‘Não há evidência de fraude’, diz Diego Aranha, defensor do voto impresso em urna eletrônica

Diego Aranha já testou duas vezes as urnas eletrônicas

Mariana Schreiber
BBC News Brasil

Referência na defesa do voto impresso no Brasil, o professor Diego Aranha, que atualmente leciona no Departamento de Computação da Universidade de Aarhus (Dinamarca), tem sido constantemente citado por apoiadores do presidente Jair Bolsonaro para sustentar que a mudança é urgente e necessária para conter supostas fraudes nas eleições.

Aranha, porém, não endossa os argumentos bolsonaristas e, inclusive, tem rebatido constantemente os apoiadores do presidente nas redes sociais.

RESPOSTA A BIA KICIS – Em um desses momentos, respondeu um comentário da deputada Bia Kicis (PSL-DF) de que deixou o país pela dificuldade de defender o voto impresso.

“A nobre deputada apoia o governo mais anticiência da história do Brasil, mas tem a cara de pau de compartilhar frustração de cientista que deixa o país, para fazer uso político de uma questão técnica”, criticou no Twitter.

Em entrevista à BBC News Brasil, Aranha reforça que não há evidências de fraudes nas urnas eletrônicas e diz que sua defesa do voto impresso é para dar mais transparência ao sistema eleitoral. A ideia é que o eleitor possa ver um registro físico do seu voto após votar na urna eletrônica, dentro de uma caixa de vidro fechada, ou seja, sem poder tocar nesse papel, antes de ele ser depositado em um recipiente sigiloso, lacrado. Depois, uma amostra estatisticamente relevante poderia ser conferida com o resultado eletrônico para auditar a votação.

MELHOR AUDITAGEM – Aranha ressalta, porém, que esse procedimento melhoraria a auditagem da etapa de votação na urna.

A fase de contabilização de votos, diz, já é perfeitamente auditável, o que desmonta os argumentos de Bolsonaro sobre suposta fraude na contabilização dos votos na eleição presidencial de 2014, quando Dilma Rousseff (PT) derrotou Aécio Neves (PSDB).
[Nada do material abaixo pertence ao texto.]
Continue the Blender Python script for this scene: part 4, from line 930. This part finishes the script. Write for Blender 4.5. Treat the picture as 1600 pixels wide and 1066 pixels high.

“Não faz sentido, primeiro, sugerir um mecanismo (de voto impresso) com discurso de fraude, porque isso contamina a origem do debate. E, em segundo lugar, sugerir o voto impresso como maneira de coibir fraudes na transmissão e na totalização, onde já existe um procedimento de auditoria que funciona. Então esses dois pontos comprometem o debate como ele vem sendo discutido hoje”, critica.

ALEGAÇÕES VAZIAS – Para o professor, a adoção do voto impresso é positiva como ferramenta para neutralizar rapidamente discursos de “alegações vazias de fraude” como o de Bolsonaro ou o adotado pelo ex-presidente americano Donald Trump, após perder a eleição para Joe Biden no ano passado.

Ele ressalta, porém, que jamais defendeu que todos os registros sejam contados um a um pelo Brasil, como propõem os bolsonaristas. Além disso, Aranha reforça que a implementação do voto impresso teria que ser gradual, começando com testes em poucas urnas, sendo impossível sua adoção segura para a eleição presidencial de 2022.

VULNERABILIDADES  – Quando era professor da Universidade de Brasília (UnB) e da Universidade Estadual de Campinas (Unicamp), Aranha participou de testes de segurança das urnas eletrônicas promovidos pelo Tribunal Superior Eleitoral (TSE) em 2012 e 2017. Na ocasião, equipes coordenadas por ele identificaram vulnerabilidades no sistema, posteriormente corrigidas pela Corte.

Foi essa experiência que o tornou defensor do voto impresso, recurso que é usado em outros países com sistema eletrônico, como Índia e parte dos Estados Unidos. Já o TSE afirma que o sistema brasileiro tem inúmeras etapas de segurança e auditagem, que asseguram a integridade das eleições.

CRÍTICAS AO TSE – Além de criticar os bolsonaristas, Aranha também faz ressalvas à atuação da Corte Eleitoral, como a postura de negar as evidências técnicas de vulnerabilidade produzidas nos testes.

A proposta do voto impresso se tornou nas últimas semanas o epicentro de uma crise institucional, com Bolsonaro atacando ministros do TSE e do Supremo Tribunal Federal. Em reação, as duas Cortes abriram investigações contra ele, uma delas com potencial de barrar o presidente da eleição de 2022.

Nesta terça-feira (10/08), uma proposta de emenda à Constituição (PEC) deve ser votada na Câmara dos Deputados para tentar implementar o voto impresso no próximo pleito, mas a expectativa é que será rejeitada.